Don’t get me wrong: A defense can be made of Churchill in each of these instances. But most of his biographers (who now number over 1,200) at least allow that there is a case to be made.
These, however, are not the grounds on which he is attacked by the likes of Greer. Rather, he is condemned in the lazy, predictable, and vicious manner that the contemporary Left has made its own.
Churchill wrote some nasty things about Muslims; he had little sympathy for the displaced indigenous populations of Australia and North America; he opposed Indian independence; he was rude about Gandhi, whom he described as “a seditious Middle Temple lawyer, now posing as a fakir of a type well known in the East”. (Naturally, Churchill’s detractors rarely apply a similar test to Gandhi, who also reflected the prejudices of his generation — holding, for example, that black Africans were indolent.)

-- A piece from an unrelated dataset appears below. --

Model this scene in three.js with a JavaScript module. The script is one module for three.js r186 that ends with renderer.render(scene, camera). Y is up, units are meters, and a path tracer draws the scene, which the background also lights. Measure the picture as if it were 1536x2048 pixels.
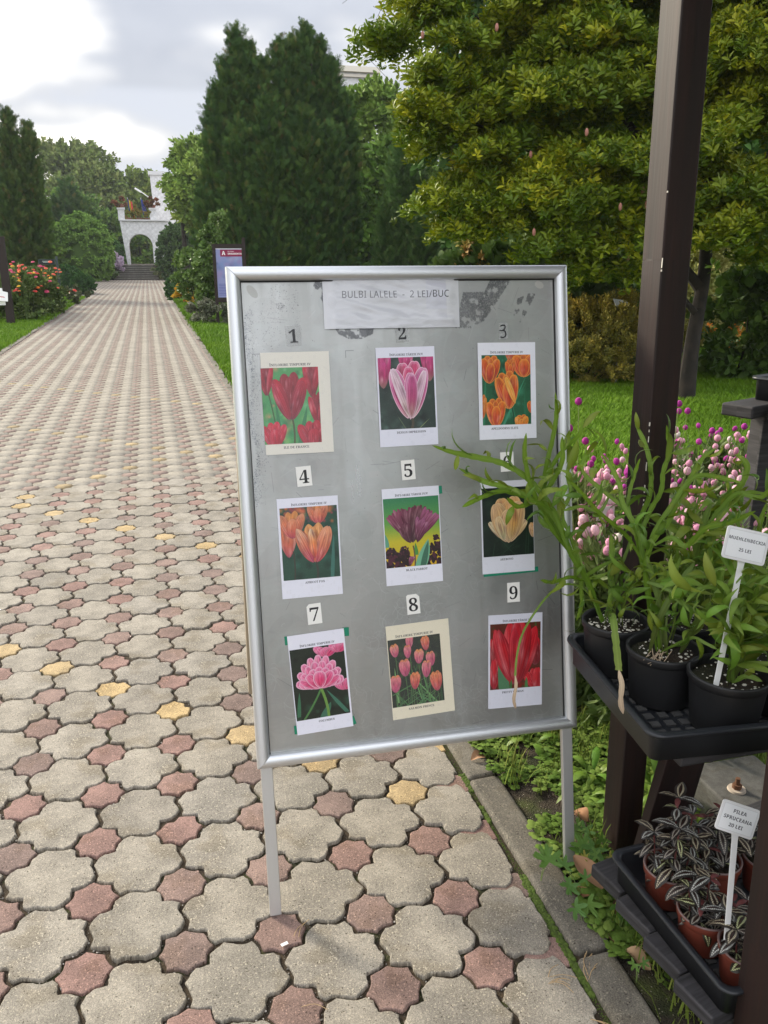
import * as THREE from 'three';
import { mergeGeometries, mergeVertices } from 'three/addons/utils/BufferGeometryUtils.js';
import { RoundedBoxGeometry } from 'three/addons/geometries/RoundedBoxGeometry.js';

// ---------- camera, sky, sun, exposure ----------
const scene = new THREE.Scene();
const camera = new THREE.PerspectiveCamera(63.64, 0.75, 0.05, 600);
camera.position.set(0, 1.4539, 0);
camera.rotation.set(-0.298, -0.2575, -0.0025, 'YXZ');
const renderer = new THREE.WebGLRenderer({ antialias: true });
renderer.setSize(768, 1024);
renderer.toneMapping = THREE.LinearToneMapping;
renderer.toneMappingExposure = 1.48;
renderer.shadowMap.enabled = true;

const V = (x, y, z) => new THREE.Vector3(x, y, z);
function rng(seed) { let a = seed >>> 0; return () => { a = (a + 0x6d2b79f5) | 0; let t = Math.imul(a ^ (a >>> 15), 1 | a); t = (t + Math.imul(t ^ (t >>> 7), 61 | t)) ^ t; return ((t ^ (t >>> 14)) >>> 0) / 4294967296; }; }
const hash = (x, y, s) => { let h = (Math.imul(x, 374761393) + Math.imul(y, 668265263) + Math.imul(s, 2147483647 - 61)) | 0; h = Math.imul(h ^ (h >>> 13), 1274126177); return ((h ^ (h >>> 16)) >>> 0) / 4294967296; };
function vn(x, y, p, s) {                                   // value noise, period p (0 = none)
  const x0 = Math.floor(x), y0 = Math.floor(y); let fx = x - x0, fy = y - y0;
  fx = fx * fx * (3 - 2 * fx); fy = fy * fy * (3 - 2 * fy);
  const w = (v) => (p ? ((v % p) + p) % p : v);
  const a = hash(w(x0), w(y0), s), b = hash(w(x0 + 1), w(y0), s), c = hash(w(x0), w(y0 + 1), s), d = hash(w(x0 + 1), w(y0 + 1), s);
  return a + (b - a) * fx + (c - a) * fy + (a - b - c + d) * fx * fy;
}
function fbm(x, y, p, s, o = 4) { let v = 0, a = 0.5, n = 0; for (let i = 0; i < o; i++) { v += a * vn(x, y, p, s + i); n += a; a *= 0.5; x *= 2; y *= 2; p *= 2; } return v / n; }
const clamp = (v, a = 0, b = 1) => Math.min(b, Math.max(a, v));
const sstep = (a, b, v) => { v = clamp((v - a) / (b - a)); return v * v * (3 - 2 * v); };
const mix = (a, b, t) => a + (b - a) * t;

const sunDir = V(-0.50, 0.49, -0.71).normalize();
function skyTexture() {
  const w = 1024, h = 512, d = new Float32Array(w * h * 4), v = V();
  const g2 = (az, el, a0, e0, sa, se) => Math.exp(-(((az - a0) / sa) ** 2 + ((el - e0) / se) ** 2));
  for (let y = 0; y < h; y++) for (let x = 0; x < w; x++) {
    const el0 = ((y + 0.5) / h - 0.5) * Math.PI, ph = ((x + 0.5) / w - 0.5) * 2 * Math.PI;
    v.set(Math.cos(el0) * Math.cos(ph), Math.sin(el0), Math.cos(el0) * Math.sin(ph));
    let r, g, b;
    if (v.y < -0.02) { r = 0.2; g = 0.2; b = 0.17; }
    else {
      const k = 1 / (Math.max(v.y, 0) + 0.22), cx = v.x * k, cz = v.z * k;
      const n = fbm(cx * 2.6 + 13, cz * 3.4 + 7, 0, 21, 6), n2 = fbm(cx * 1.2 + 40, cz * 1.5, 0, 51, 4), n3 = fbm(cx * 9, cz * 13, 0, 77, 4);
      const az = Math.atan2(v.x, -v.z) * 57.3, el = Math.asin(clamp(v.y, -1, 1)) * 57.3;
      const glow = g2(az, el, -34, 17, 19, 18), dot = clamp(v.dot(sunDir), -1, 1);
      // thin cloud, with gaps of bright haze towards the sun
      let thick = 0.50 + 2.3 * (n - 0.5) + 0.5 * (n2 - 0.5) + 0.75 * (n3 - 0.5) - 0.72 * g2(az, el, -13, 9, 9, 10) - 0.6 * g2(az, el, -30, 15, 18, 16) + 0.3 * g2(az, el, 0, 11, 6, 3) - 0.5 * g2(az, el, -2.5, 7.4, 3.4, 1.5) + 0.36 * sstep(-6, 3, az) * (0.4 + 0.6 * sstep(60, 30, Math.abs(az))) + 0.3 * g2(az, el, -2, 5.2, 3, 1.1);
      thick = clamp((thick + 0.25) / 1.15); thick = mix(thick, sstep(0, 1, thick), 0.5);
      const hz = Math.exp(-Math.max(el, 0) / 9);
      const back = (0.66 + 1.15 * Math.max(v.y, 0)) * (1 + 1.05 * sstep(0.3, -0.7, dot));
      const lr = mix(1.02 + 6.2 * glow, 0.39 + 0.12 * n3, thick), lg = mix(1.0 + 5.7 * glow, 0.42 + 0.12 * n3, thick), lb = mix(0.97 + 4.6 * glow, 0.495 + 0.11 * n3, thick);
      r = lr * back + hz * 0.12; g = lg * back + hz * 0.12; b = lb * back + hz * 0.11;
    }
    const i = (y * w + x) * 4; d[i] = r; d[i + 1] = g; d[i + 2] = b; d[i + 3] = 1;
  }
  const t = new THREE.DataTexture(d, w, h, THREE.RGBAFormat, THREE.FloatType);
  t.mapping = THREE.EquirectangularReflectionMapping; t.magFilter = THREE.LinearFilter; t.needsUpdate = true; return t;
}
scene.background = skyTexture(); scene.environment = scene.background; scene.backgroundIntensity = 1.0; scene.environmentIntensity = 1.0;
const sun = new THREE.DirectionalLight(new THREE.Color(1, 0.9, 0.72), 3.0);
sun.position.copy(sunDir).multiplyScalar(60); sun.target.position.set(0, 0, 0); sun.castShadow = true; sun.shadow.radius = 18;
sun.shadow.mapSize.set(2048, 2048); Object.assign(sun.shadow.camera, { left: -25, right: 25, top: 25, bottom: -25, near: 1, far: 160 });
scene.add(sun, sun.target);

// ---------- helpers ----------
const counts = new Map();
function numbered(n) { const c = counts.get(n) || 0; counts.set(n, c + 1); return c ? n + '_' + String(c).padStart(3, '0') : n; }
function tag(o, label, category, group, kind) { if (label) o.userData.label = label; if (category) o.userData.category = category; if (group) o.userData.group = group; if (kind) o.userData.kind = kind; return o; }
function thing(name, label, category, pos = [0, 0, 0], turn = 0, group, kind) { const o = new THREE.Group(); o.name = numbered(name); o.position.set(...pos); o.rotation.y = turn; scene.add(o); return tag(o, label, category, group, kind); }
function obj(name, geo, mat, parent) {
  const m = new THREE.Mesh(Array.isArray(geo) ? join(geo) : geo, mat); m.castShadow = m.receiveShadow = true;
  m.name = !parent ? numbered(name) : name; (parent || scene).add(m); return m;
}
function structure(name, geo, mat) { const m = obj(name, geo, mat); m.userData.kind = 'structure'; return m; }
function join(list) {
  const L = list.map((g) => { const q = g.index ? g.toNonIndexed() : g; for (const k of Object.keys(q.attributes)) if (!['position', 'normal', 'uv', 'color'].includes(k)) q.deleteAttribute(k); if (!q.attributes.uv) q.setAttribute('uv', new THREE.BufferAttribute(new Float32Array(q.attributes.position.count * 2), 2)); return q; });
  const anyC = L.some((g) => g.attributes.color);
  if (anyC) for (const g of L) if (!g.attributes.color) g.setAttribute('color', new THREE.BufferAttribute(new Float32Array(g.attributes.position.count * 3).fill(1), 3));
  return mergeGeometries(L, false);
}
const box = (w, h, d, x = 0, y = 0, z = 0, r = 0) => (r ? new RoundedBoxGeometry(w, h, d, 1, r) : new THREE.BoxGeometry(w, h, d)).translate(x, y, z);
function raw(pos, idx, uv, col) {
  const g = new THREE.BufferGeometry(); g.setAttribute('position', new THREE.Float32BufferAttribute(pos, 3));
  g.setAttribute('uv', new THREE.Float32BufferAttribute(uv || new Array(pos.length / 3 * 2).fill(0), 2));
  if (col) g.setAttribute('color', new THREE.Float32BufferAttribute(col, 3));
  g.setIndex(idx); g.computeVertexNormals(); return g;
}
// box uv in metres along its longest side
function boxUV(g, s = 1) { const p = g.attributes.position, n = g.attributes.normal, u = g.attributes.uv; for (let i = 0; i < p.count; i++) { const ax = Math.abs(n.getX(i)), ay = Math.abs(n.getY(i)), az = Math.abs(n.getZ(i)); const x = p.getX(i), y = p.getY(i), z = p.getZ(i); if (ay > ax && ay > az) u.setXY(i, x * s, z * s); else if (ax > az) u.setXY(i, z * s, y * s); else u.setXY(i, x * s, y * s); } return g; }
function canvasTex(w, h, draw, repeat) { const c = document.createElement('canvas'); c.width = w; c.height = h; draw(c.getContext('2d'), w, h); const t = new THREE.CanvasTexture(c); t.colorSpace = THREE.SRGBColorSpace; if (repeat) t.wrapS = t.wrapT = THREE.RepeatWrapping; return t; }
function pixTex(w, h, fn, srgb = true, wrap = true) {
  const d = new Uint8Array(w * h * 4);
  for (let y = 0; y < h; y++) for (let x = 0; x < w; x++) { const c = fn(x / w, y / h, x, y), i = (y * w + x) * 4; if (typeof c === 'number') { d[i] = d[i + 1] = d[i + 2] = clamp(c, 0, 255); } else { d[i] = clamp(c[0], 0, 255); d[i + 1] = clamp(c[1], 0, 255); d[i + 2] = clamp(c[2], 0, 255); } d[i + 3] = 255; }
  const t = new THREE.DataTexture(d, w, h); t.colorSpace = srgb ? THREE.SRGBColorSpace : THREE.NoColorSpace; t.magFilter = THREE.LinearFilter; t.minFilter = THREE.LinearMipmapLinearFilter; t.generateMipmaps = true;
  if (wrap) t.wrapS = t.wrapT = THREE.RepeatWrapping; t.needsUpdate = true; return t;
}
const std = (o) => new THREE.MeshStandardMaterial({ roughness: 0.85, metalness: 0, ...o });
const phys = (o) => new THREE.MeshPhysicalMaterial({ roughness: 0.85, metalness: 0, ...o });
const rgb = (r, g, b) => new THREE.Color().setRGB(r, g, b);
const scaledTex = (t, s) => { const c = t.clone(); c.repeat.set(s, s); c.needsUpdate = true; return c; };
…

“The study of the past with one eye upon the present is the source of all sins and sophistries in history,” wrote the great Cambridge historian Herbert Butterfield. “It is the essence of what we mean by the word ‘unhistorical’.”
What is so striking here, though, is not the lack of perspective, but the sheer arrogance. When some self-righteous mediocrity condemns a past hero for holding the opinions of his age, he is really flaunting his own imagined moral superiority. He is saying, in effect, “I can spot something that the rest of you have overlooked, because I am so sensitive.”
Oh dear, Mr. Greer. You really think Churchill was a mass murdering white supremacist? Just wait till someone tells you about the guy he beat.